Wellesley Political Science Professor Explores China’s Future Ambitions as a World Power

A US ship docked near Hong Kong.
Image credit: U.S. Navy
October 15, 2018

For months, diplomatic tensions between the United States and China have escalated over trade and allegations of Chinese interference in the upcoming midterm elections.

Recently, relations were rattled further when a U.S. Navy cruiser sailed near the Spratly Islands in waters claimed by the Chinese government in the disputed South China Sea. Chinese authorities ordered a warship to force the vessel out of the area.

Following the encounter, Stacie E. Goddard, Wellesley professor of political science, wrote an op-ed in the Washington Post, in which she called the standoff “a dangerous game of chicken.”

In the piece, Goddard addressed a question that political scientists have raised in recent years: Will China remain as a firm partner in the world order, with its membership in international institutions like the World Trade Organization, the International Monetary Fund, and the U.N. Security Council, or seek to overturn these institutions as a revisionist power to challenge the U.S.-dominated global system?

An expert on international security, particularly the study of the causes and conduct of war, Goddard said China’s membership in these institutions does not mean that the country will curb its ambitions. In fact, the institutions could serve as an asset.

Referring to conflicts that involved Napoleonic France, Imperial Japan, 19th-century Russia, and Nazi Germany, Goddard wrote, “First, joining institutions actually gives countries resources to challenge the status quo. Nations that join security institutions may increase their ability to mobilize allies, for instance. Countries that join economic institutions secure leverage over their trading partners.

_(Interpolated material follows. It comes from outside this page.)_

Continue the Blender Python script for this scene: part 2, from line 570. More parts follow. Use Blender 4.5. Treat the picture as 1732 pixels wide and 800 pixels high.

Nations that are members of political institutions like the United Nations can gain legitimacy for their demands.”

Citing the fact that revisionism is often associated with violence and costly military conflict, she wrote that “revolutionary challengers to existing orders can adopt a number of strategies and can even use the channels of existing institutions to pursue their aims.”

Also, she wrote, a country with limited ambitions might forgo wide-ranging changes to pursue “minor reforms—increased voting shares in institutions, for example.”

In the current global landscape, Goddard sees evidence of China pursuing its expansionist goals as the United States continues to “retrench from the global order.” Also, China is making further inroads in South Asia, Africa, and the Middle East.

“All of this suggests that China could pursue far-ranging changes to the international status quo in the not-so-distant future,” she wrote. “Ironically, this could be because, and not in spite, of China’s membership in international institutions.”

Photo: The Agence France-Presse news agency reported on Sunday, October 7, that the USS Decatur (pictured above, while docked in Hong Kong in 2006) “conducted a freedom of navigation operation,” when it sailed within 12 nautical miles of the Gaven and Johnson reefs in the Spratly Islands, a group of islands in the South China Sea.